Thursday, March 24, 2011

Remember A Day

"Remember a day before today
A day when you were young.
Free to play along with time
Evening never comes.


Why can't we play today?
Why can't we stay that way?

Why can't we reach the sun?
Why can't we blow the years away?
Blow away
Blow away
Remember
Remember
"
 - (Roger Waters/ Syd Barret)

In the summer following 10th grade, we rented a cabin on a lake somewhere in the Catskills for a week.

At first I was so miserable, I thought I was going to die.  I was apart from my little cabal of misfits, apart from the pot I thought I needed to be happy and apart from the physical contact that seemed to make guys so into me.  I was surly and argumentative - in other words I was being Cymbaline.

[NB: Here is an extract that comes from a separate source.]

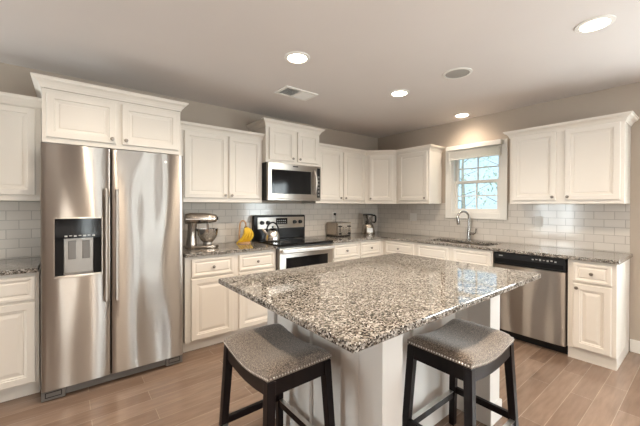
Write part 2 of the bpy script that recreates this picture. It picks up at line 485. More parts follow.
MB().lathe([(.098, 0), (.098, .009), (.116, .006), (.118, 0)], (0, 0, 0), 32, '-z').build('trim_ring', M_trim, t, True)
MB().lathe([(.097, .0005), (.097, .004), (.06, .0065), (.02, .007)], (0, 0, 0), 32, '-z').build('grille', M_grille, t, True)
t = thing('ceiling_vent', 'rectangular white air vent with dark slots in the ceiling', 'vent', (-2.28, -.915, CEIL))
mb = MB()
for q in ((-.19, .19, -.115, -.09), (-.19, .19, .09, .115), (-.19, -.165, -.09, .09), (.165, .19, -.09, .09), (-.012, .012, -.09, .09)):
    mb.box(q[0], q[1], q[2], q[3], -.012, 0)
mb.build('frame', M_trim, t)
MB().box(-.165, .165, -.09, .09, -.002, -.0005).build('duct_backing', M_dark, t)
mb = MB()
for k in range(11):
    y = -.078+.0156*k
    mb.bar((-.165, y, -.007), (-.012, y, -.007), .010, .0012, up=(0, -.55, .8)); mb.bar((.012, y, -.007), (.165, y, -.007), .013, .0012, up=(0, .75, .6))
mb.build('slats', M_trim, t)

# ------------------------------------------------------------------ cabinet kit
DOOR = [(0, 0), (0, .016), (.004, .020), (.046, .020), (.050, .015), (.058, .015), (.062, .0095), (.070, .0095), (.092, .0155)]
UPPER = [(0, 0), (0, .016), (.004, .020), (.044, .020), (.046, .011), (.052, .011), (.068, .0075), (.073, .0075), (.075, .0115)]
DRAWER = [(0, 0), (0, .016), (.004, .020), (.020, .020), (.024, .0145), (.030, .0135), (.034, .0105), (.046, .0165)]
def knob(parent, x, z, y):
    MB().lathe([(.006, 0), (.005, .012), (.010, .016), (.0145, .021), (.013, .027), (.006, .030)], (x, y, z), 14, '-y').build('knob', M_nickel, parent, True)
def door(t, x0, x1, z0, z1, y, kx=None, kz=None, name='door', prof=None):
    o = MB().panel(x0, x1, z0, z1, y, prof or DOOR).build(name, M_paint, t)
    if kx is not None: knob(o, kx, kz, y-.020)
    return o
def drawer(t, x0, x1, z0, z1, y, k=True, name='drawer'):
    o = MB().panel(x0, x1, z0, z1, y, DRAWER).build(name, M_paint, t)
    if k: knob(o, (x0+x1)/2, (z0+z1)/2, y-.0165)
    return o
CROWN = [(0, 0), (.006, 0), (.008, .010), (.012, .016), (.016, .026), (.026, .040), (.040, .048), (.046, .052), (.048, .060), (.055, .062), (.055, .072), (0, .072)]
def crown(t, path, seg, z, mtx=None, prof=CROWN):
    """moulding along path (room on its right-hand side), only the legs seg[0]..seg[1]"""
    P = [Vector((*p, 0)) for p in path]
    N = [Vector(((b-a).y, -(b-a).x, 0)).normalized() for a, b in zip(P, P[1:])]
    mb = MB(); rings = []
    for i in range(seg[0], seg[1]+1):
        if 0 < i < len(P)-1:
            n = (N[i-1]+N[i]); n = n / (1+N[i-1].dot(N[i]))
        else: n = N[0] if i == 0 else N[-1]
        rings.append([mb.bm.verts.new(P[i]+n*o+Vector((0, 0, z+h))) for o, h in prof])
    for a, b in zip(rings, rings[1:]):
        for k in range(len(prof)-1): mb.bm.faces.new((a[k], a[k+1], b[k+1], b[k]))
        mb.bm.faces.new((a[-1], a[0], b[0], b[-1]))
    mb.bm.faces.new(rings[0][::-1]); mb.bm.faces.new(rings[-1])
    if mtx is not None: mb.xf(mtx)
    return mb.build('crown_molding', M_paint, t)
UZ0, UZ1 = 1.376, 2.10
def wall_cabinet(label, loc, rz, w, d, z0, z1, doors, dz0, dz1, path=None, seg=None, cz=None):
    t = thing('wall_cabinet', label, 'wall cabinet', (loc[0], loc[1], z0), rz, 'wall cabinets')
    MB().box(0, w, -d, -.001, 0, z1-z0, .002).build('body', M_paint, t)
    for x0, x1, side in doors:
        kx = {'r': x1-.026, 'l': x0+.026, None: None}[side]
        door(t, x0, x1, dz0-z0, dz1-z0, -d, kx, dz0-z0+.032, prof=UPPER)
    if path: crown(t, path, seg, (cz or z1)-z0-.012)
    return t
def base_cabinet(label, loc, rz, w, fronts, d=.61, top=.877, toe=.06):
    t = thing('base_cabinet', label, 'base cabinet', (loc[0], loc[1], 0), rz, 'base cabinets')
    MB().box(0, w, -d, -.001, .10, top, .002).build('body', M_paint, t)
    MB().box(0, w, -d+toe, -.02, 0, .0995).build('toe_kick', M_paint, t)
    for kind, x0, x1, z0, z1, k in fronts:
        if kind == 'drawer': drawer(t, x0, x1, z0, z1, -d, k)
        elif kind == 'front': drawer(t, x0, x1, z0, z1, -d, False, 'false_front')
        else: door(t, x0, x1, z0, z1, -d, {'l': x0+.028, 'r': x1-.028, None: None}[k], z1-.035)
    return t
DZ = (.115, .672); RZ = (.690, .852)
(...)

But a funny thing happened on the way to the lake.

 One day I went to sit on the dock which led into the lake and contemplate the awful fates that had led me to this place - so damn quiet, so damn green.  It was towards the end of the day, maybe an hour before sunset, when the insects fly low over the water.  These tiny fish, hundreds of them, came leaping out of the water - eating the insects and leaving tiny concentric ripples in the otherwise placid lake.  To this day, it is one of the most beautiful things I've ever seen.  I guess all of my emotions kinda came rushing up  - my pent up frustration and anger - because I started to cry. 

My kid sister - maybe she was 5 at the time - came strolling out onto the dock and sat next to me - looking at me cry then looking out at the lake - and she put her head on my shoulder.  And we sat like that for, I dunno, maybe five minutes, maybe an hour.  I honestly couldn't tell you. 

What I can tell you is after we went back to the house and I ate dinner with my family.  A dinner with real conversation and, get this, laughter.  I remember my mom looking at me in amazement - wondering what had gotten into her little black sheep.

It remains one of the four or five best days of my entire life.

1 comment:

  1. This post made me cry. Maybe I shouldn't be reading this as work.